PRE-ORDER BETWEEN A ROCK AND A HOT PLACE

LETTING GO – WHAT DOES THAT REALLY MEAN?

 

No phrase has been thrown around with more abandon in my world lately than “Letting Go” “ Let Go” “You’ve Got to Let Go”  “Only choice you have is to Let Go.”  At it’s most basic level I get it – at it’s most intricate I find it totally perplexing.

We are not talking about a pacifier, our favorite pair of torn jeans or a grudge, we are talking about our children. The people who were given to us by whom ever you choose to believe gives us our children. We have lived with  them every day for close to two decades.  We have taken them from people who could do nothing for them selves to according to them, now everything.

Some say they are on loan, they tend to be the ones more comfortable with the phrase letting go. Children are not on loan they are apart of you until the day you die. They are your family and their family becomes your family and on it goes.

SO LET GO OF WHAT?

These are the images that come to my mind when I hear – LET GO.

Throw them in the pool and they will teach themselves to swim. That was the theory when we were growing up and according to family lore the way I learned to swim.  But we are also the generation who learned to smoke while watching our parents at the dinner table.

I did learn to smoke and swim quite well.

Let go of their hand while crossing the street. OK, I did that a long time ago.

Don’t respond to every emotional whim or fluctuation they fling your way. You have to do this in self-defense at a certain point.

Stop calling every ten minutes when they are not in your company. I taught myself that one.

Don’t comment on their clothes, boyfriends, hair or state of room. I’m better at some than others, but am working on all of the above. Some times I do the room myself. I live here too you know.

LET GO of ________???????

Worrying???  How do love something more than yourself and not worry about it? Someone rationally explain that one to me.  Come on, I’m all ears.

 I worry about my dogs, I worry about my husband, I worry about my assistant. But part of the built in parent kit you get when your kids are born is an automatic worry meter. Now different people’s are set on different levels, as you can only imagine mine is in the high range; but come on, just because they go in twenty-four hours from being seventeen to eighteen you’re not supposed to worry where they are at four in the morning. That is letting go???  It feels unnatural to me and I don’t know a good mother who can pull it off.

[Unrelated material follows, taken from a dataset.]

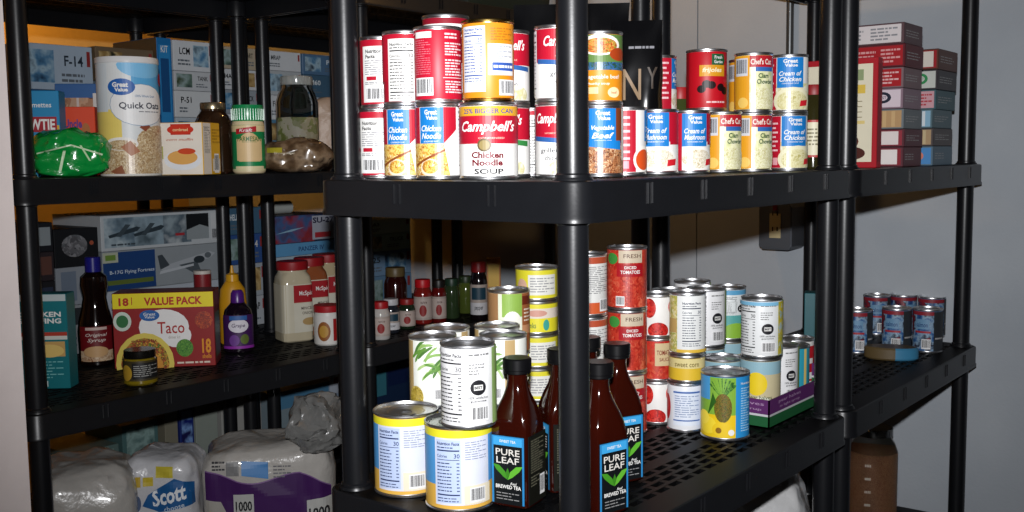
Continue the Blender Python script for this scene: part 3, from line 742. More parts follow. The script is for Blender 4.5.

And then one day, you just leave them in a strange town standing in front of strange building totally out of your jurisdiction all together, you’re not supposed to worry, is that called letting go?

Is pretending you don’t care letting go or just a game of make-believe?

Is just saying OK I’ve done my job now be off with you – letting go?

Is not worrying if they are making bad choices not letting go?

WHAT IS LETTING GO?  I don’t think we need to let go as much as we need to find a new phrase for this next phase of our lives together.

This came to me from a friend the other day – “So my advice, which as a non-parent could be completely and utterly worthless, is to let your control go and set yourself free to trust in her and let her become the person she needs to be.”

This is more in line with my thinking.  Yet I don’t honestly know how stop someone from being the person they are meant to be. There are very few Big Edie- Little Edie’s out there.

People will eventually become who they are meant to be. Now if you try and stop them and that would be a form of holding on too tight, they will walk away from you or carry so much resentment a close relationship would be impossible.

I guess, as I have never imposed on either of my children any desires as to what or whom I want them to be this scenario has never occurred to me.

But in loving someone you are also interested in them. You want to know if they are happy, who their friends are, what are their interests, where did they go last night.  Did hey have fun. You ask these questions of your friends, why is that OK, but with your kids it becomes intrusive?

You ask your husband how is day went, but when your kid turns eighteen that question is seen as a control mechanism?

Perhaps I am controlling, no, I am controlling in certain ways, but not with the way I want them to live their lives.  Though as a parent there is a way I want them to be in the world that conforms to a certain set of standards I follow.  Correct me if I’m wrong but it doesn’t feel like holding on.

I want them to be honest, I want them to be kind, I want them to be responsible, I want them to find something they are passionate about to do with their lives in terms of work. I want them to find someone to love who loves them who makes them feel secure and adored and seen for who they are.

I want them to have their own children if they want them and I want them. And I want them to love them so much they will come to me some day and ask me how do I let go and mom, what does that mean, and how did you do it?   And I will respond “what makes you think I ever did?”

Real parent/child love tethers you to their souls for life.  You see it with women who have sons on death row show up for visiting days with cookies and pats through glass.  Turning away from those you love and gave birth to is in essence turning away from yourself.

I’m all in favor of personal freedom and choices and learing to live in the world on your own terms.  I’m in favor of tattoos and odd love choices until you find the right one. I’m in favor of grabbing life and letting in toss you about until you end up in the right place.

I’m not in favor of the phrase letting go, it sounds too permanent and final and cruel in a way.

Let’s all find a new phrase that  doesn’t make us feel like the center of our hearts is being torn out and tossed into the wind.